Das ist optimiert auf die überwiegend junge Zielgruppe im Publikum, die jede Pause mit "Kendrick, Kendrick"-Rufen füllt. Bei ein paar frühen Hits vom "Good Kid, M.A.A.D City"-Album hört Lamar ganz auf zu singen oder rappen, begnügt sich mit einsilbigen Stichworten, während die Fans den Refrain rufen. Vieles wird vom Band eingespielt, seine Musiker steuern auch punktuell was bei, sind aber in einer Art Orchestergraben neben der Bühne versteckt.

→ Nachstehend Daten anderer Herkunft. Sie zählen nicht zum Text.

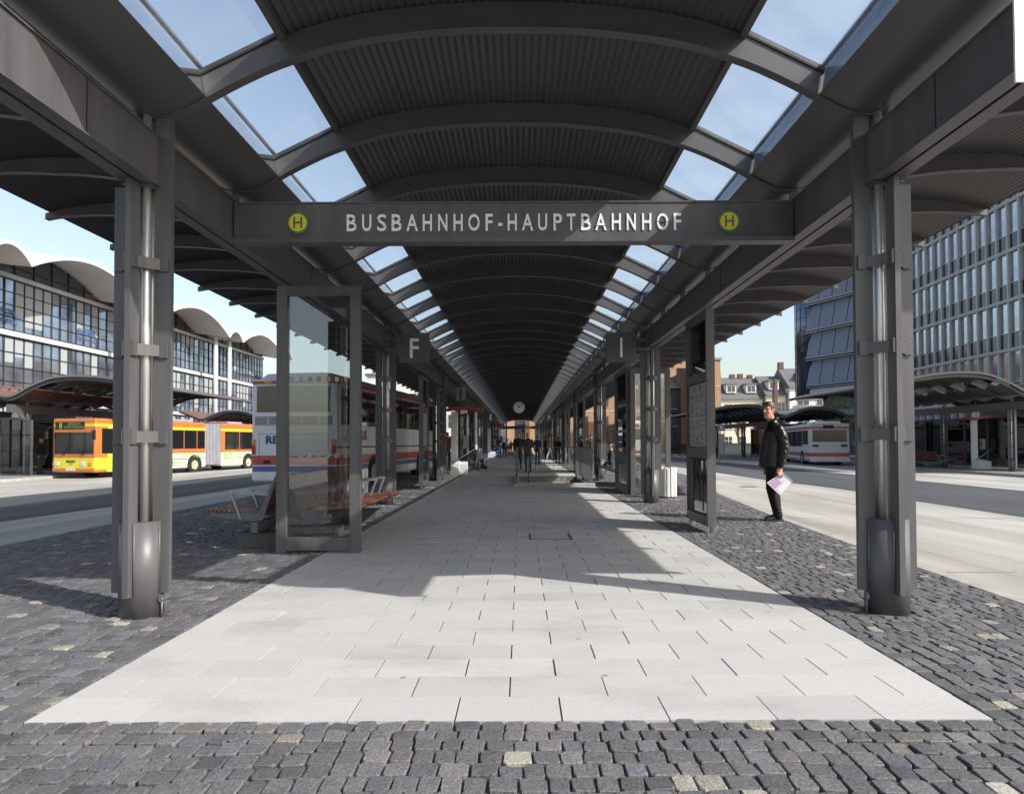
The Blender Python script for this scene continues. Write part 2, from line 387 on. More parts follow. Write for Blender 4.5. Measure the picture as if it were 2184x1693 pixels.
# kerb stones
mb = MB()
yy = -6
while yy < 95:
    l = 1.0
    mb.beam((redge(yy)+.07, yy+.006, -.085), (redge(yy+l)+.07, yy+l-.006, -.085), .13, .17)
    mb.beam((LE-.07, yy+.006, -.085), (LE-.07, yy+l-.006, -.085), .13, .17)
    yy += l
struct(mb.build('kerb', m_conc2))
# paving slabs of the central path
PX0, PX1, PY0 = -2.265, 2.25, 3.005
def tone_mesh(name, vs, fs, tones, mt, smooth=False):
    me = bpy.data.meshes.new(name); me.from_pydata(vs, [], fs); me.materials.append(mt)
    at = me.color_attributes.new('tone', 'FLOAT_COLOR', 'POINT')
    flat = []
    for c in tones: flat += [c[0], c[1], c[2], 1]
    at.data.foreach_set('color', flat)
    if smooth: me.polygons.foreach_set('use_smooth', [True]*len(me.polygons))
    me.update()
    return struct(link(bpy.data.objects.new(name, me)))
m_slab = attr_mat('pale_granite_slab', .72, .35, 140, speck=.10, stain=.55, spec=.3)
TW, TR = (PX1-PX0)/9, .2817
vs, fs, tn = [], [], []
row = 0; y = PY0
rng = random.Random(3)
while y < 92:
    xs = [PX0+TW*k for k in range(10)] if row % 2 == 0 else [PX0]+[PX0+TW*(k+.5) for k in range(9)]+[PX1]
    for a, b in zip(xs, xs[1:]):
        if a < PIT[1]+.2 and b > PIT[0]-.1 and y+TR > PIT[2]-.3 and y < PIT[3]:
            if b > PIT[0]-.1 and a < PIT[0]-.1: b = PIT[0]-.1
            else: continue
        g = .0038; g2 = .0007; z = rng.gauss(0, .0007); c = .0008
        tone = rng.gauss(1, .035); tone = (.435*tone, .424*tone, .408*tone)
        x0, x1, y0, y1 = a+g, b-g+rng.gauss(0, .0008), y+g2, y+TR-g2
        n = len(vs); tz = rng.gauss(0, .0008)
        vs += [(x0+c, y0+c, z+tz), (x1-c, y0+c, z-tz), (x1-c, y1-c, z-tz), (x0+c, y1-c, z+tz), (x0, y0, z-c), (x1, y0, z-c), (x1, y1, z-c), (x0, y1, z-c), (x0, y0, -.03), (x1, y0, -.03), (x1, y1, -.03), (x0, y1, -.03)]
        fs += [(n, n+1, n+2, n+3)]
        for r_ in (0, 4):
            for k in range(4): fs.append((n+r_+k, n+r_+4+k, n+r_+4+(k+1) % 4, n+r_+(k+1) % 4))
        tn += [tone]*12
    y += TR; row += 1
tone_mesh('slab_path', vs, fs, tn, m_slab)
# cobblestones, each one modelled near the camera
m_cob = attr_mat('cobblestone', .66, 1.0, 75, speck=.55, spec=.4)
vs, fs, tn = [], [], []
rng = random.Random(11)
def wob(x, y): return .022*math.sin(x*1.7+y*.6)+.015*math.sin(x*3.9-y*1.3+1)
def stone(cx, cy, w, h):
    n = len(vs); z = rng.gauss(0, .0025)+.001; rot = rng.gauss(0, .035)
    q_ = rng.random()
    if q_ < .036: c = (.33, .305, .25)
    elif q_ < .11: c = (.160, .150, .142)
    elif q_ < .25: c = (.118, .115, .128)
    else: c = (.128, .124, .126)
    k_ = max(.6, rng.gauss(1, .15)); c = tuple(q*k_ for q in c)
    out = []
    for sx, sy in ((-1,-.72),(-.8,-1),(.8,-1),(1,-.72),(1,.72),(.8,1),(-.8,1),(-1,.72)):
        x = sx*w/2*(1+rng.uniform(-.07, .04)); y_ = sy*h/2*(1+rng.uniform(-.06, .03))
        if abs(sx) < .9: x += sx*w*.06*rng.uniform(-.6, 1)
        else: y_ += sy*h*.10*rng.uniform(-1, 1)
        out.append((x*math.cos(rot)-y_*math.sin(rot), x*math.sin(rot)+y_*math.cos(rot)))
    tx_, ty_ = rng.gauss(0, .03), rng.gauss(0, .038)
    for s_, dz in ((.93, .0), (.995, -.0045), (1.0, -.042)):
        for (x, y_) in out:
            vs.append((cx+x*s_, cy+y_*s_, z+dz+(tx_*x+ty_*y_ if s_ < 1 else 0)+rng.uniform(-.0016, .0016)))
    vs.append((cx+rng.uniform(-.01, .01), cy+rng.uniform(-.01, .01), z+rng.uniform(-.0005, .0025)))
    for k in range(8):
        k2 = (k+1) % 8
        fs.append((n+24, n+k, n+k2)); fs.append((n+k, n+8+k, n+8+k2, n+k2)); fs.append((n+8+k, n+16+k, n+16+k2, n+8+k2))
    tn.extend([c]*25)
y = 1.75; COBY = 26.0
while y < COBY:
    rh = rng.uniform(.097, .113)
    for (a, b) in ([(LE, redge(y))] if y < PY0-.09 else [(LE, PX0-.004), (PX1+.004, redge(y))]):
        x = a
        if y < PY0-.09:
            a = max(a, -2.9*y/2.2-.2); b = min(b, 2.9*y/2.2+.2); x = a
        while x < b-.05:
            w = rng.uniform(.082, .126)
            if x+w > b-.045: w = b-x
            if not (abs(abs(x+w/2)-2.84) < .19 and abs(((y-4.9+4.41) % 8.82)-4.41) < .15):
                edge = y < PY0-.09 and y+rh > PY0-.1
                stone(x+w/2, y+rh/2+(0 if edge else wob(x, y)*min(1, abs(y-PY0)*3)), w-rng.uniform(.0035, .010), rh-.003)
            x += w
    y += rh
    if y < PY0-.02 and y > PY0-.13: y = PY0-.112+.0
    if PY0-.115 <= y < PY0-.1:
        rh = .108; x = -3.6
        while x < 3.6:
            w = rng.uniform(.09, .14); stone(x+w/2, PY0-.004-rh/2, w-.01, rh-.01); x += w
        y = PY0
tone_mesh('cobblestones', vs, fs, tn, m_cob)
def farcob(name, col1, col2):
    m, t, b = nmat(name); tc = t.nodes.new('ShaderNodeTexCoord')
    n = t.nodes.new('ShaderNodeTexNoise'); n.inputs['Scale'].default_value = 2.0; t.links.new(tc.outputs['Object'], n.inputs['Vector'])
    mxv = t.nodes.new('ShaderNodeMix'); mxv.data_type = 'VECTOR'; mxv.inputs[0].default_value = .03
    t.links.new(tc.outputs['Object'], mxv.inputs[4]); t.links.new(n.outputs[1], mxv.inputs[5])
    br = t.nodes.new('ShaderNodeTexBrick'); br.inputs['Scale'].default_value = 1; br.inputs['Brick Width'].default_value = .118; br.inputs['Row Height'].default_value = .108
    br.inputs['Mortar Size'].default_value = .009; br.inputs['Mortar Smooth'].default_value = .5; br.inputs['Color1'].default_value = (*col1, 1); br.inputs['Color2'].default_value = (*col2, 1); br.inputs['Mortar'].default_value = (.07, .06, .05, 1)
    t.links.new(mxv.outputs[1], br.inputs['Vector']); t.links.new(br.outputs[0], b.inputs['Base Color'])
    bp = t.nodes.new('ShaderNodeBump'); bp.inputs['Distance'].default_value = .02; bp.inputs['Strength'].default_value = .8; bp.invert = True
    t.links.new(br.outputs[1], bp.inputs['Height']); t.links.new(bp.outputs[0], b.inputs['Normal']); b.inputs['Roughness'].default_value = .6
    return m
m_farcob = farcob('far_cobbles', (.13, .13, .138), (.19, .18, .17))
mb = MB()
for y0, y1 in ((26, 40), (40, 96)):
    mb.add([(LE, y0, .0), (PX0-.004, y0, .0), (PX0-.004, y1, .0), (LE, y1, .0)], [(0, 1, 2, 3)])
    mb.add([(PX1+.004, y0, .0), (redge(y0), y0, .0), (redge(y1), y1, .0), (PX1+.004, y1, .0)], [(0, 1, 2, 3)])
struct(mb.build('cobble_paving', m_farcob, recalc=False))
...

Alles hüpft, alle skandieren, ein kleiner Hinweis des Mannes im dunklen Kapuzenpulli oben auf dem Laufsteg, und alle Hände gehen hoch. Zwar bildet Lamar meist in Finsternis gehüllt das dunkle Zentrum dieser Show und lächelt, glaube ich, während des ganzen Konzerts ein Mal. Aber vom Prinzip her mutet das an - auch wenn es weh tut, das zu schreiben - wie eine dieser Schlagershows mit Silbereisen.

Eine geile Party

Schon klar, Kendrick gibt den Leuten, was sie wollen. Auch klar, dass der Rapper aus Los Angeles in seinen Stücken immer obsessiv um sich selbst kreist, seine Erfolgsgeschichte, seine Selbstzweifel, seine Vaterschaft, seinen Glauben. Sicher unmöglich, das alles in seiner fein ziselierten Meisterschaft angemessen auf die Bühne zu bringen.

Lamars Songs zeichnet es aus, dass sie dennoch nicht zu ichbezogen oder gar angeberisch wirken. Hier allerdings, zwischen leuchtendem Laufsteg und schwenkbaren Deckenstrahlern, wo am Ende auch noch Feuerfontänen sprühen, wirkt die Performance zu sehr wie eine überwältigende Ego-Show. Es ist eine geile Party und ein nicht ganz so beeindruckendes Konzert.